* **Dataset extract**
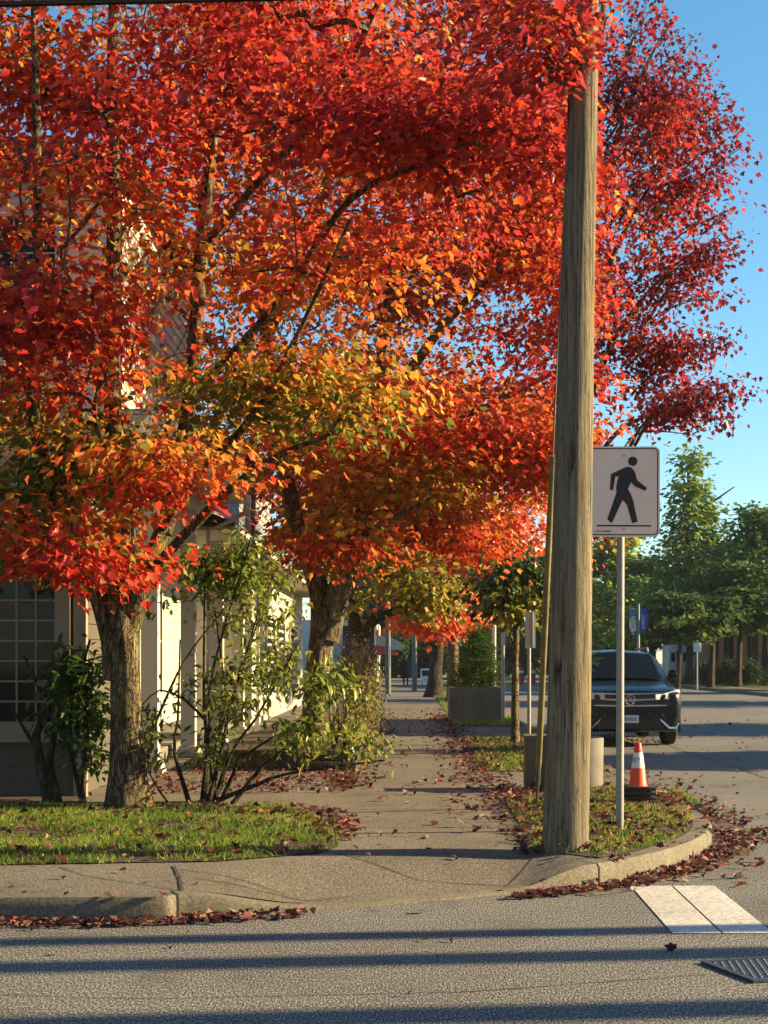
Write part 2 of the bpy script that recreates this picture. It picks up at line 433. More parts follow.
def make_tree(name, label, cat, base, limbs, blobs, color, group=None, shape='maple', leaf=.12, per=20, spread=(.34, .34, .15),
              bark_mat='bark', seed=1, twig=.0035, cull=None, mat='leaf', droop=(.1, 1.2), sides=12, shell=.45, flare=.5, hang=0., tip_bare=0, maxr=.05, trunk_name='trunk', gap=.53, lay=(1, 1, 1), upn=.5):
    rng = np.random.default_rng(seed)
    root = thing(name, label, cat, base, group)
    tb = MB(); nodes = []; 
    for li, (pts, r0, r1) in enumerate(limbs):
        sp, par = catmull(pts, .16)
        rad = [r0 + (r1 - r0) * t ** .8 for t in par]
        if li == 0 and flare:
            for i, p in enumerate(sp):
                h = p.z - base[2]; rad[i] *= 1 + flare * math.exp(-max(h, 0) / .22)
        ph = rng.random(40) * 2 - 1
        lob = rng.random() * 6
        def rf(i, k, ph=ph, lob=lob, sides=sides):
            return .5 * math.sin(lob + k * 2 * math.pi * 3 / sides + i * .08) + .5 * ph[(i * 7 + k * 3) % 40] * .6
        tb.tube(sp, rad, sides if r0 > .05 else 6, True, .09 if r0 > .05 else .04, rf)
        nodes += [tuple(p) for p in sp[(1 if li else len(sp) // 3):]]
    cl = blob_points(blobs, rng, shell, gap, lay)
    if cull is not None: cl = cl[~cull(cl)]
    N = np.array(nodes); nl = len(N)
    d0 = np.array([np.min(np.sum((N - c) ** 2, 1)) for c in cl])
    cl = cl[np.argsort(d0)]
    allp = np.zeros((nl + len(cl) * 4, 3)); allp[:nl] = N; cnt = nl
    parent = np.full(len(allp), -1); weight = np.zeros(len(allp))
    chains = []; tdir = []
    for c in cl:
        d = np.sum((allp[:cnt] - c) ** 2, 1)
        # prefer attaching to something below and not right on top of the tip
        d = d + np.where(allp[:cnt, 2] > c[2] + .1, .35, 0) * 1.0
        j = int(np.argmin(d)); a = allp[j]
        L = np.linalg.norm(c - a)
        mid = a + (c - a) * .5 + rng.normal(size=3) * L * .09 + np.array([0, 0, L * .05])
        q = a + (c - a) * .25 + (mid - (a + (c - a) * .5)) * .7
        w = a + (c - a) * .75 + (mid - (a + (c - a) * .5)) * .7
        ids = [j]
        for pt in (q, mid, w, c):
            allp[cnt] = pt; parent[cnt] = ids[-1]; ids.append(cnt); cnt += 1
        chains.append(ids); tdir.append(c - mid)
    weight[:cnt] = 0
    for ids in chains: weight[ids[-1]] += 1
    for i in range(cnt - 1, nl - 1, -1):
        if parent[i] >= 0: weight[parent[i]] += weight[i]
    bb = tb
    for ids in chains:
        rr = [min(maxr, twig * max(weight[i], 1) ** .5) for i in ids]
        rr[0] = min(rr[0], rr[1] * 1.05)
        rr[-1] *= .5
        bb.tube([allp[i] for i in ids], rr, 4, False)
    if tip_bare:
        for q in range(tip_bare):
            i = rng.integers(len(cl)); c = cl[i]; dv = norm((c - np.array(base) - np.array([0, 0, 3]))[None])[0] + np.array([0, 0, .5]) + rng.normal(size=3) * .25
            e = c + dv * (.15 + rng.random() * .35)
            bb.tube([c, (c + e) / 2 + rng.normal(size=3) * .03, e], [twig, twig * .7, twig * .35], 4, False)
    tb.build(trunk_name, M[bark_mat], root)
    # leaves
    tdir = norm(np.array(tdir)); k = rng.poisson(per, len(cl)); k = np.maximum(k, 2)
    idx = np.repeat(np.arange(len(cl)), k); n = len(idx)
    g = rng.normal(size=(n, 3)) * np.array(spread)
    pos = cl[idx] + g - tdir[idx] * (rng.random((n, 1)) * .25)
    pos[:, 2] -= hang * rng.random(n)
    out = g + tdir[idx] * .25 + rng.normal(size=(n, 3)) * .12; out[:, 2] *= .3
    out = norm(out)
    dr = droop[0] + rng.random(n) * (droop[1] - droop[0])
    tip = out * np.cos(dr)[:, None] + np.array([0, 0, -1]) * np.sin(dr)[:, None]
    up = np.tile(np.array([0, 0, 1.]), (n, 1)) + out * np.sin(dr)[:, None] + rng.normal(size=(n, 3)) * upn
    size = leaf * (.55 + .75 * rng.random(n))
    if cull is not None:
        kp = ~cull(pos); pos, tip, up, size, idx = pos[kp], tip[kp], up[kp], size[kp], idx[kp]; n = len(idx)
    colr = color(pos, cl[idx], rng)
    leaf_mesh('crown', shape, pos, tip, up, size, colr, M[mat], root)
    return root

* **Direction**
Without the pictures, retype the whole of the material above exactly.

* **Answer to the task**
Write part 2 of the bpy script that recreates this picture. It picks up at line 433. More parts follow.
def make_tree(name, label, cat, base, limbs, blobs, color, group=None, shape='maple', leaf=.12, per=20, spread=(.34, .34, .15),
              bark_mat='bark', seed=1, twig=.0035, cull=None, mat='leaf', droop=(.1, 1.2), sides=12, shell=.45, flare=.5, hang=0., tip_bare=0, maxr=.05, trunk_name='trunk', gap=.53, lay=(1, 1, 1), upn=.5):
    rng = np.random.default_rng(seed)
    root = thing(name, label, cat, base, group)
    tb = MB(); nodes = []; 
    for li, (pts, r0, r1) in enumerate(limbs):
        sp, par = catmull(pts, .16)
        rad = [r0 + (r1 - r0) * t ** .8 for t in par]
        if li == 0 and flare:
            for i, p in enumerate(sp):
                h = p.z - base[2]; rad[i] *= 1 + flare * math.exp(-max(h, 0) / .22)
        ph = rng.random(40) * 2 - 1
        lob = rng.random() * 6
        def rf(i, k, ph=ph, lob=lob, sides=sides):
            return .5 * math.sin(lob + k * 2 * math.pi * 3 / sides + i * .08) + .5 * ph[(i * 7 + k * 3) % 40] * .6
        tb.tube(sp, rad, sides if r0 > .05 else 6, True, .09 if r0 > .05 else .04, rf)
        nodes += [tuple(p) for p in sp[(1 if li else len(sp) // 3):]]
    cl = blob_points(blobs, rng, shell, gap, lay)
    if cull is not None: cl = cl[~cull(cl)]
    N = np.array(nodes); nl = len(N)
    d0 = np.array([np.min(np.sum((N - c) ** 2, 1)) for c in cl])
    cl = cl[np.argsort(d0)]
    allp = np.zeros((nl + len(cl) * 4, 3)); allp[:nl] = N; cnt = nl
    parent = np.full(len(allp), -1); weight = np.zeros(len(allp))
    chains = []; tdir = []
    for c in cl:
        d = np.sum((allp[:cnt] - c) ** 2, 1)
        # prefer attaching to something below and not right on top of the tip
        d = d + np.where(allp[:cnt, 2] > c[2] + .1, .35, 0) * 1.0
        j = int(np.argmin(d)); a = allp[j]
        L = np.linalg.norm(c - a)
        mid = a + (c - a) * .5 + rng.normal(size=3) * L * .09 + np.array([0, 0, L * .05])
        q = a + (c - a) * .25 + (mid - (a + (c - a) * .5)) * .7
        w = a + (c - a) * .75 + (mid - (a + (c - a) * .5)) * .7
        ids = [j]
        for pt in (q, mid, w, c):
            allp[cnt] = pt; parent[cnt] = ids[-1]; ids.append(cnt); cnt += 1
        chains.append(ids); tdir.append(c - mid)
    weight[:cnt] = 0
    for ids in chains: weight[ids[-1]] += 1
    for i in range(cnt - 1, nl - 1, -1):
        if parent[i] >= 0: weight[parent[i]] += weight[i]
    bb = tb
    for ids in chains:
        rr = [min(maxr, twig * max(weight[i], 1) ** .5) for i in ids]
        rr[0] = min(rr[0], rr[1] * 1.05)
        rr[-1] *= .5
        bb.tube([allp[i] for i in ids], rr, 4, False)
    if tip_bare:
        for q in range(tip_bare):
            i = rng.integers(len(cl)); c = cl[i]; dv = norm((c - np.array(base) - np.array([0, 0, 3]))[None])[0] + np.array([0, 0, .5]) + rng.normal(size=3) * .25
            e = c + dv * (.15 + rng.random() * .35)
            bb.tube([c, (c + e) / 2 + rng.normal(size=3) * .03, e], [twig, twig * .7, twig * .35], 4, False)
    tb.build(trunk_name, M[bark_mat], root)
    # leaves
    tdir = norm(np.array(tdir)); k = rng.poisson(per, len(cl)); k = np.maximum(k, 2)
    idx = np.repeat(np.arange(len(cl)), k); n = len(idx)
    g = rng.normal(size=(n, 3)) * np.array(spread)
    pos = cl[idx] + g - tdir[idx] * (rng.random((n, 1)) * .25)
    pos[:, 2] -= hang * rng.random(n)
    out = g + tdir[idx] * .25 + rng.normal(size=(n, 3)) * .12; out[:, 2] *= .3
    out = norm(out)
    dr = droop[0] + rng.random(n) * (droop[1] - droop[0])
    tip = out * np.cos(dr)[:, None] + np.array([0, 0, -1]) * np.sin(dr)[:, None]
    up = np.tile(np.array([0, 0, 1.]), (n, 1)) + out * np.sin(dr)[:, None] + rng.normal(size=(n, 3)) * upn
    size = leaf * (.55 + .75 * rng.random(n))
    if cull is not None:
        kp = ~cull(pos); pos, tip, up, size, idx = pos[kp], tip[kp], up[kp], size[kp], idx[kp]; n = len(idx)
    colr = color(pos, cl[idx], rng)
    leaf_mesh('crown', shape, pos, tip, up, size, colr, M[mat], root)
    return root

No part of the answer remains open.